Para os próximos meses, a XP projeta nova desaceleração no crescimento da arrecadação tributária, à medida que a atividade econômica, a taxa de câmbio e os preços perdem força. “Isso deve ampliar a dependência de receitas extraordinárias, como os pagamentos de leilões de áreas de petróleo não contratadas, previstos apenas para o fim do ano”, afirmou.
A XP está com projeção de déficit primário de R$ 60,7 bilhões para 2025, o equivalente a 0,5% do PIB. Essa conta recua para R$ 10,4 bilhões (0,1% do PIB) ao se excluir as exceções do cálculo para a meta primária –permanecendo, assim, acima do limite inferior da meta fiscal (-R$ 31,0 bilhões).
“Mantemos a visão de pressões de despesa, especialmente em benefícios previdenciários e BPC/LOAS, mas não antevemos necessidade de novos bloqueios orçamentários para cumprimento do teto de gastos neste ano”, disse o economista.
Na opinião de Rafaela Vitoria, economista-chefe do Inter, o resultado fiscal do governo em setembro mostra o desafio do cumprimento da meta de zerar o déficit em 2025 no cenário de desaceleração da receita.
“A receita total teve alta real de 2,7% no mês na comparação com o mesmo mês no ano anterior, com queda de 1% na receita administrada, parcialmente compensada pela alta de 11,9% na arrecadação da previdência, resultado do mercado de trabalho ainda robusto. No acumulado do ano, o crescimento real da receita administrada está em 4,2%, e os dados dos últimos meses apontam para uma desaceleração significativa”, afirmou.
Rafaela alertou que, por outro lado, as despesas seguem o caminho inverso, com crescimento no mês de 5,7% acima da inflação, bem acima da média acumulada do ano de 2,8%. E também citou que o principal impacto veio das despesas discricionárias com alta de 22,9% acima da inflação, enquanto as despesas com previdência tiveram maior estabilidade e outras despesas obrigatórias crescendo mais próximo de 2%, também acima da inflação.
“Nesse cenário, revisamos nossa projeção de déficit para R$ 59 bilhões em 2025, cerca de 0,5% do PIB, ainda dentro da meta considerando o intervalo inferior e excluindo as despesas com precatórios e outras”, previu.

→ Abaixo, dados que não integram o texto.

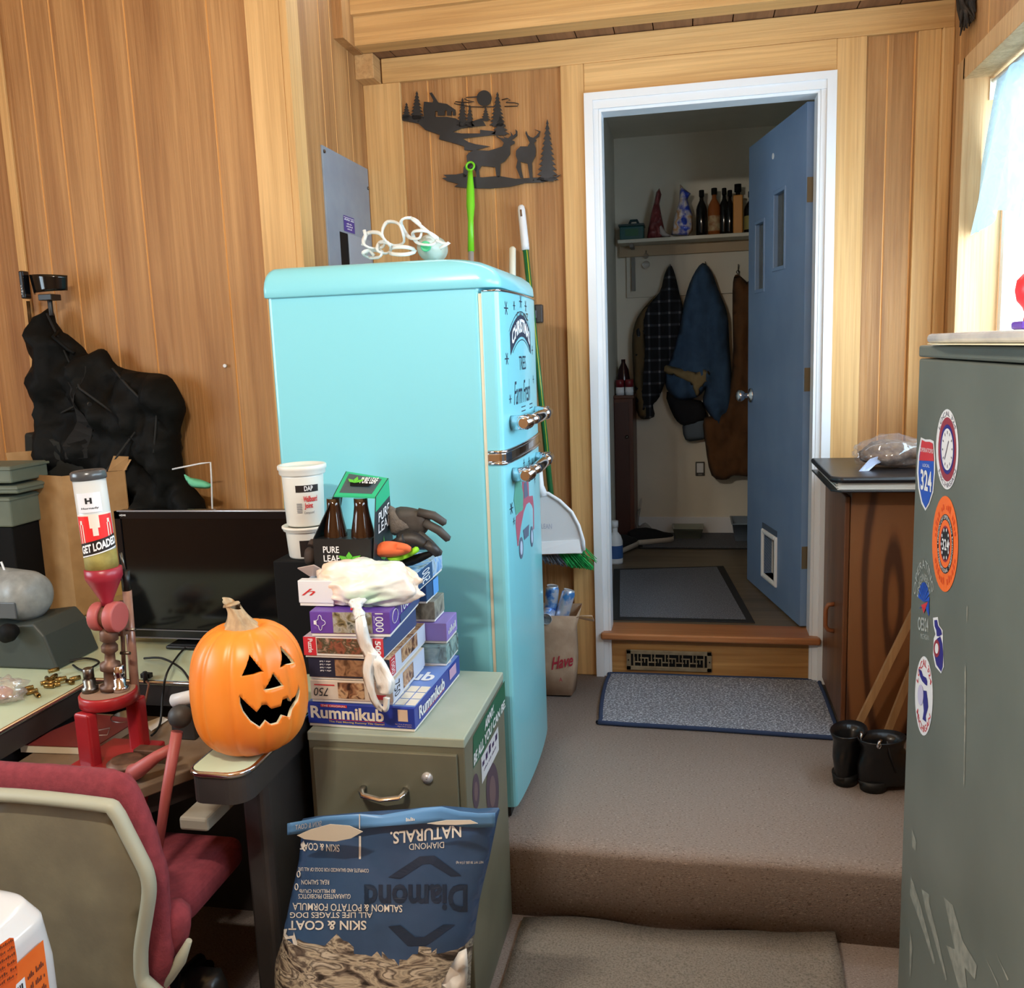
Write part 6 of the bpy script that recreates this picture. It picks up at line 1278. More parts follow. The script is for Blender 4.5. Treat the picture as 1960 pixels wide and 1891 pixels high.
g, Ff, Rr, Tt = gamebox('puzzle_box', 'red-ended 500-piece puzzle box under the purple box', -.926, -.735, -1.722, -1.48, .658, .708, LPK, front=PAPER, right=mat('slate blue box', (66, 84, 124), rough=.4))
f = lay(Ff, .0012); m = MB(); patch(m, f, 0, 0, .16, 1); obj('red_end', m, SR, g); obj('red_end', patch(MB(), f, .87, 0, 1, 1), SR, g); obj('picture', patch(MB(), f, .17, .12, .76, .95), VIL, g); m = MB(); f2 = lay(Ff, .0018); text(m, '500', lambda a, b: f2(.90+.07*b, .88-.76*a), bold=.03); obj('lettering', m, INKW, g); m = MB(); text(m, 'Puzzle', lambda a, b: f2(.06+.06*b, .9-.75*a), bold=.02); obj('lettering', m, INKW, g)
g, Ff, Rr, Tt = gamebox('puzzle_box', 'purple 1000-piece puzzle box directly under the knotted white bag', -.912, -.725, -1.72, -1.46, .709, .768, PUR, rz=.05)
f = lay(Ff, .0012); f2 = lay(Ff, .0018); obj('picture', patch(MB(), f, .29, .04, .78, .98), art('forest picture', [(50, 46, 34), (130, 120, 84), (170, 170, 160), (60, 70, 56)], 50), g)
m = MB(); text(m, '1000', lambda a, b: f2(.82+.1*b, .95-.85*a)); text(m, 'puzzle', lambda a, b: f2(.80+.015*b, .8-.3*a)); m.tube([f2(.13+.05*(1+.35*math.cos(4*k*PI/12))*math.cos(k*PI/12), .5+.28*(1+.25*math.cos(4*k*PI/12))*math.sin(k*PI/12)) for k in range(24)], .0007, 4, close=True); patch(m, f2, .05, .42, .085, .6); obj('lettering', m, INKW, g)
f = lay(Rr, .0012); m = MB(); text(m, '1000!', sub(f, .35, .45, .75, .95)); m.tube([f(.15+.09*math.cos(k*PI/10), .6+.3*math.sin(k*PI/10)) for k in range(20)], .0008, 4, close=True); obj('side_lettering', m, INKW, g); obj('side_picture', patch(MB(), f, 0.3, .02, 1, .4), mat('slate blue2', (66, 84, 130)), g)
# rear pile
BB = mat('deep blue box', (38, 74, 120), rough=.4); SKY = art('sky picture', [(60, 90, 130), (110, 160, 220), (180, 200, 220), (70, 90, 110)], 30); LAV = mat('lavender box', (150, 128, 200), rough=.4); GRP = art('grey picture', [(120, 116, 104), (160, 156, 140), (90, 88, 80)], 20); TQ = art('teal picture', [(60, 60, 56), (130, 160, 160), (170, 190, 180)], 30)
rear = [('grey-teal picture puzzle box, lowest at the back of the pile', -.93, -.668, .549, .60, TQ, -1.455, -1.335), ('lavender puzzle box with white script, rear of the pile', -.93, -.67, .601, .655, LAV, -1.435, -1.332), ('grey picture puzzle box, rear of the pile above the lavender one', -.94, -.70, .656, .71, GRP, -1.43, -1.34), ('dark blue puzzle box with light blue corner, rear of the pile', -.94, -.712, .711, .758, BB, -1.455, -1.35), ('topmost blue 500-piece puzzle box under the drink carrier', -.95, -.70, .759, .818, SKY, -1.66, -1.34)]
for i, (lab, x0_, x1_, z0_, z1_, mt, y0_, y1_) in enumerate(rear):
    if i == 4: z0_ = .7695
    g, Ff, Rr, Tt = gamebox('puzzle_box', lab, x0_, x1_, y0_, y1_, z0_, z1_, mt, rz=.0)
    if i == 4: f = lay(Rr, .0012); obj('blue_side', patch(MB(), f, .25, .0, .7, 1), BB, g); m = MB(); text(m, '500', lambda a, b: lay(Rr, .0018)(.42+.2*b, .1+.75*a)); obj('numeral', m, INKW, g)
    if i == 1: m = MB(); text(m, [6], sub(lay(Rr, .0012), .1, .25, .85, .7), shear=.3, bold=.02); obj('script', m, INKW, g)
    if i == 3: obj('blue_corner', patch(MB(), lay(Rr, .0012), .55, 0, 1, 1), mat('bright blue', (96, 160, 230)), g)
g, Ff, Rr, Tt = gamebox('white_box', 'small white box with red script behind the knotted bag, left side', -.945, -.86, -1.69, -1.665, .7695, .83, WHITE, cat='box')
m = MB(); text(m, 'h', sub(lay(Ff, .001), .1, .35, .5, .65), shear=.5); obj('script', m, INKR, g)
# drink carrier
cz = .8195
g = thing('drink_carrier', 'black and green cardboard drink carrier holding brown glass bottles on the pile', 'bottle carrier', (-.85, -1.53, cz)); BKC = mat('black card', (22, 24, 24), rough=.45); GRC = mat('green card edge', (40, 176, 124), rough=.4)
Yc = -1.60; K2 = lambda x, y, yy=Yc: A(x, y, 'y', yy)
lx, rx_ = K2(603, 1090).x, K2(712, 1090).x; yb2 = -1.48; zt = K2(655, 1032).z
obj('tray', MB().prism([(lx, Yc, cz), (rx_, Yc, cz), (rx_+.012, yb2, cz), (lx+.012, yb2, cz)], (0, 0, zt-cz)), BKC, g)
topz = K2(690, 925, -1.55).z; ta = [A(638, 948, 'y', -1.575), A(718, 951, 'y', -1.575), A(742, 915, 'y', -1.50), A(662, 902, 'y', -1.50)]
obj('green_top', MB().prism(ta, (0, 0, -.004)), GRC, g); cc = sum(ta, V((0, 0, 0)))/4
obj('top_panel', MB().prism([cc+(p-cc)*.78+V((0, 0, .0008)) for p in ta], (0, 0, .0008)), mat('slate card', (70, 84, 88), rough=.4), g)
U2 = (ta[1]-ta[0]); V2 = (ta[3]-ta[0]); tf = lambda a, b, e=.003: ta[0]+U2*a+V2*b+V((0, 0, e))
obj('hand_hole', shape(MB(), tf, [(.3, .35), (.75, .35), (.8, .5), (.7, .62), (.35, .62), (.26, .5)]), BLACK, g)
m = MB(); text(m, 'PURE LEAF', lambda a, b: tf(.5+.4*a, .45+.25*b, .0045), bold=.02); obj('top_letters', m, INKW, g)
def leaf(mb, f, cx, cy_, s):
    for a in (-.9, 0, .9):
        c_, s_ = math.cos(a+PI/2), math.sin(a+PI/2); pr = V((-s_, c_)); pts = [(cx, cy_), (cx+s*(.5*c_+.22*pr.x), cy_+s*(.5*s_+.22*pr.y)), (cx+s*c_, cy_+s*s_), (cx+s*(.5*c_-.22*pr.x), cy_+s*(.5*s_-.22*pr.y))]; shape(mb, f, pts)
LG = mat('leaf green', (96, 190, 60), rough=.4)
obj('leaf_print', (lambda mb: (leaf(mb, lambda a, b: tf(a, b, .005), .38, .45, .26), mb)[1])(MB()), LG, g)
fr_ = lambda a, b, e=.001: V((lx+(rx_-lx)*a, Yc-e, cz+(zt-cz)*b)); m = MB(); text(m, 'PURE', sub(fr_, .17, .62, .45, .80), bold=.015); text(m, 'LEAF', sub(fr_, .17, .38, .45, .56), bold=.015); obj('front_letters', m, INKW, g); obj('front_leaf', (lambda mb: (leaf(mb, fr_, .62, .4, .26), mb)[1])(MB()), LG, g)
# right side panel
sp_ = [(rx_+.001, Yc, cz), (rx_+.013, yb2, cz), V(ta[2]), V(ta[1])]; sp_ = [V(p) for p in sp_]; sp_[0].z = cz+.005; sp_[1].z = cz+.005
obj('side_panel', MB().prism(sp_, (.002, 0, 0)), mat('dark slate card', (44, 52, 56), rough=.45), g); sf = lambda a, b, e=.003: (sp_[0]*(1-a)+sp_[1]*a)*(1-b)+(sp_[3]*(1-a)+sp_[2]*a)*b+V((e, 0, 0))
m = MB(); text(m, 'PURE', sub(sf, .2, .62, .9, .74), bold=.01); text(m, 'LEAF', sub(sf, .2, .48, .9, .60), bold=.01); obj('side_letters', m, INKW, g); obj('side_green', patch(MB(), lambda a, b: sf(a, b, .0026), .0, .8, 1, 1), GRC, g); obj('side_leaf', (lambda mb: (leaf(mb, sf, .5, .1, .3), mb)[1])(MB()), LG, g)
sp2 = [V((lx, Yc, zt)), V((lx+.012, yb2, zt)), V(ta[3]), V(ta[0])]; obj('side_panel', MB().prism(sp2, (.002, 0, 0)), BKC, g)
AMB = mat('brown bottle glass', (44, 24, 12), rough=.08, spec=.8)
for i, (xx, lab) in enumerate(((.27, 'left'), (.75, 'right'))):
    bx_ = lx+(rx_-lx)*xx+.004; by_ = -1.562; gb = thing('tea_bottle', 'brown glass bottle on the %s of the pair in the carrier front' % lab, 'bottle', (bx_, by_, cz+.001), 0, 'brown bottles in the carrier')
    obj('bottle_glass', MB().lathe([(.026, 0), (.029, .004), (.0295, .07), (.027, .10), (.02, .135), (.0165, .16), (.0165, .178)], (bx_, by_, cz+.002)), AMB, gb); m = MB(); text(m, 'PURE', lambda a, b: V((bx_+.03*math.sin((a-.5)*1.2), by_-.0302*math.cos((a-.5)*1.2), cz+.075+.01*b))); obj('bottle_lettering', m, mat('gold grey', (150, 146, 120)), gb)
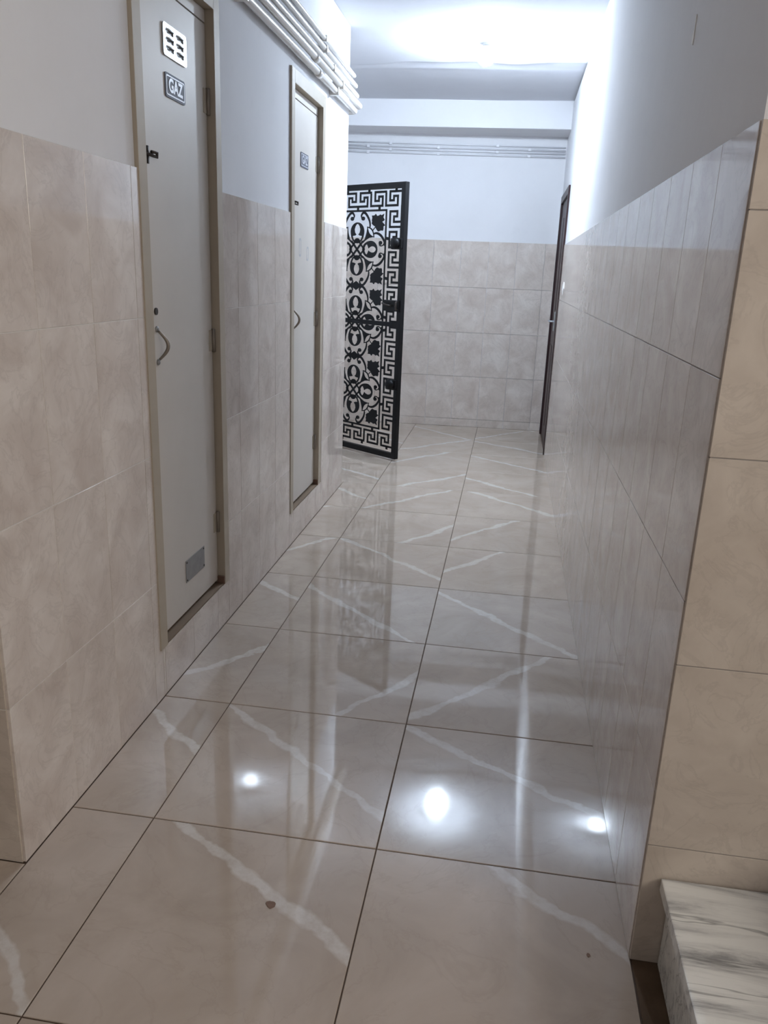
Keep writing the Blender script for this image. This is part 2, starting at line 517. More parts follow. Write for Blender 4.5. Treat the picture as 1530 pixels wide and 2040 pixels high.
# grout beds (thin sheets just behind the tile faces so joints read light)
def bed(parent, name, lst, m=None):
    o = obj(name, boxes(name, lst), m or M_GROUT_W, parent)
    o.matrix_parent_inverse = parent.matrix_basis.inverted()
    return o
e = 0.0013
bed(wall_left, 'grout', [(PL-0.001, XL-e, YN+0.006, D1[0]+0.02, 0, ZT-0.002), (PL-0.001, XL-e, D1[1]+0.001, D2[0]+0.043, 0, ZT-0.002), (PL-0.001, XL-e, D2[1]+0.032, YLE-0.002, 0, ZT-0.002)])
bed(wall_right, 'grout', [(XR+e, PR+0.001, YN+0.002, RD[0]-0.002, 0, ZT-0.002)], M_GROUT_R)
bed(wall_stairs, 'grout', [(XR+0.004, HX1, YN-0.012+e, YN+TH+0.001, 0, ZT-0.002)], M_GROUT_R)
bed(wall_near_left, 'grout', [(HX0, XL-0.008, YN+e, YN+TH+0.001, 0, ZT-0.002)])

# ------------------------------------------------------------------ floor tiles
T6 = 0.6
VEINS = {  # (col,row): (angle deg, offset m)
    (0, 0): (-31.8, 0.086), (-1, 0): (-37.4, 0.044), (0, -1): (-37.7, 0.229), (-1, -1): (-34.3, 0.126),
    (-2, 0): (-40.5, 0.201), (-2, -1): (-43.8, -0.007), (0, 1): (49.2, 0.049), (-1, 1): (53.7, -0.228),
    (0, 2): (-41.9, -0.02), (-1, 2): (-42.0, -0.0615), (-2, 2): (-33.8, 0.182), (-1, 4): (53.8, -0.196),
    (0, 4): (52.9, 0.127), (0, 3): (54.8, 0.19), (-1, 3): (-40, 0.05), (0, 5): (-39, 0.08), (-1, 5): (50, 0.02),
    (0, 6): (-38, -0.12), (-1, 6): (48, -0.10), (0, 7): (-36, 0.02), (-1, 7): (50, 0.1), (0, 8): (-30, 0.06), (-1, 8): (47, 0.0)}
_ft = {}
def floor_tile(i, j, x0, x1, y0, y1):
    cx, cy = (i+0.5)*T6, (j+0.5)*T6
    g = 0.0016
    lx0, lx1, ly0, ly1 = x0-cx+g, x1-cx-g, y0-cy+g, y1-cy-g
    k = tuple(round(v, 3) for v in (lx0, lx1, ly0, ly1))
    if k not in _ft:
        bm = bmesh.new(); c = 0.0012
        v = [bm.verts.new(p) for p in ((lx0,ly0,-0.0012),(lx1,ly0,-0.0012),(lx1,ly1,-0.0012),(lx0,ly1,-0.0012),
                                       (lx0+c,ly0+c,0),(lx1-c,ly0+c,0),(lx1-c,ly1-c,0),(lx0+c,ly1-c,0),
                                       (lx0,ly0,-0.009),(lx1,ly0,-0.009),(lx1,ly1,-0.009),(lx0,ly1,-0.009))]
        bm.faces.new(v[4:8])
        for a in range(4):
            b = (a+1) % 4
            bm.faces.new((v[a], v[b], v[4+b], v[4+a])); bm.faces.new((v[8+a], v[8+b], v[b], v[a]))
        me = me_from_bm(bm, 'floor_tile'); me.materials.append(M_FLOOR)
        _ft[k] = me
    o = bpy.data.objects.new('floor_tile', _ft[k])
    C.objects.link(o); o.parent = floor
    o.location = (cx, cy, random.uniform(-0.0003, 0.0003))
    o.rotation_euler = (random.uniform(-0.0006, 0.0006), random.uniform(-0.0006, 0.0006), 0)
    an, of = VEINS.get((i, j), (random.choice((-38, -42, 50, 53)), random.uniform(-0.2, 0.2)))
    o.color = (an/180.0+0.5, of+0.5, ((i*7+j*13) % 29)/29.0+0.1, 1)

for j in range(-6, 11):
    for i in range(-4, 6):
        x0, x1, y0, y1 = i*T6, (i+1)*T6, j*T6, (j+1)*T6
        rects = []
        # corridor part
        ya, yb = max(y0, YN), min(y1, 6.12)
        if yb-ya > 0.02:
            xlim = XL if ya < YLE-0.01 else -1.442
            xa, xb = max(x0, xlim), min(x1, 0.601)
            if xb-xa > 0.02:
                if ya < YLE < yb and x0 < XL:      # tile broken by the corner of the left wall
                    if x1 > XL: rects.append((max(x0, XL), xb, ya, yb))
                    xa2, xb2 = max(x0, -1.442), min(x1, XL)
                    if xb2-xa2 > 0.02: rects.append((xa2, xb2, YLE, yb))
                else:
                    rects.append((xa, xb, ya, yb))
            elif ya < YLE < yb:
                xa2, xb2 = max(x0, -1.442), min(x1, XL)
                if xb2-xa2 > 0.02: rects.append((xa2, xb2, YLE, yb))
        # hall part
        ya2, yb2 = max(y0, HY0), min(y1, YN)
        if yb2-ya2 > 0.02:
            xa, xb = max(x0, HX0), min(x1, 0.602 if ya2 > -1.75 else HX1)
            if xb-xa > 0.02:
                if rects and xa >= XL-1e-3 and abs(rects[-1][0]-xa) < 1e-3 and abs(rects[-1][1]-xb) < 2e-3:
                    r = rects.pop(); rects.append((xa, xb, ya2, r[3]))      # tile runs through the threshold
                elif rects and xa < XL < xb:
                    r = rects.pop(); rects.append((XL, xb, ya2, r[3])); rects.append((xa, XL, ya2, yb2))
                else:
                    rects.append((xa, xb, ya2, yb2))
        for r in rects: floor_tile(i, j, *r)

# ------------------------------------------------------------------ cupboard doors in the left wall
XD = XL-0.026       # front of the leaf
def text_mesh(s, size, extrude=0.0006):
    cu = bpy.data.curves.new('txt', 'FONT')
    cu.body = s; cu.size = size; cu.extrude = extrude
    cu.align_x = 'CENTER'; cu.align_y = 'CENTER'; cu.offset = size*0.036
    t = bpy.data.objects.new('txt', cu); C.objects.link(t)
    dg = bpy.context.evaluated_depsgraph_get()
    me = bpy.data.meshes.new_from_object(t.evaluated_get(dg))
    bpy.data.objects.remove(t); bpy.data.curves.remove(cu)
    me.materials.clear()
    return me
GAZ_ME = text_mesh('GAZ', 0.052)

def extrude_poly(name, loops, t, plane='xz', smooth=False):
    """2-D loops (outer + holes) -> plate of thickness t. plane 'xz': (a,b)->(a, +-t/2, b)"""
    pts3 = [[Vector((p[0], p[1], 0)) for p in lp] for lp in loops]
    tris = tessellate_polygon(pts3)
    flat = [p for lp in loops for p in lp]
    bm = bmesh.new()
    mk = (lambda p, s: (p[0], s, p[1])) if plane == 'xz' else (lambda p, s: (s, p[0], p[1]))
    fr = [bm.verts.new(mk(p, t/2)) for p in flat]
    bk = [bm.verts.new(mk(p, -t/2)) for p in flat]
    for a, b, c in tris:
        try:
            bm.faces.new((fr[a], fr[b], fr[c])); bm.faces.new((bk[c], bk[b], bk[a]))
        except ValueError: pass
    i0 = 0
    for lp in loops:
        n = len(lp)
        for i in range(n):
            j = (i+1) % n
            try: bm.faces.new((fr[i0+i], fr[i0+j], bk[i0+j], bk[i0+i]))
            except ValueError: pass
        i0 += n
    return me_from_bm(bm, name)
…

A tendência de desaceleração da arrecadação deve continuar em 2026, enquanto a maior demanda por gastos em ano de eleição deve continuar pressionando o resultado fiscal, mantendo o cenário de incerteza e percepção de risco elevado”, advertiu.
Na semana passada, a Instituição Fiscal Independente (IFI) do Senado avaliou que o governo precisará de um esforço adicional de R$ 27,1 bilhões no último trimestre de 2025 para alcançar a meta de resultado primário zero, estabelecida na Lei de Diretrizes Orçamentárias (LDO).
A avaliação partia de uma projeção de déficit primário de R$ 100,9 bilhões até setembro, e levava em conta a perda de eficácia da MP 1.303, que estabelecia medidas de compensação tributária e que foi arquivada pela Câmara.
“A perda de eficácia da Medida Provisória no 1.303, que implicará em R$ 10,6 bilhões a menos em receitas neste ano, e a piora no déficit primário das empresas estatais impõem riscos adicionais ao cumprimento da meta fiscal de 2025”, dizia o documento com as projeções da IFI.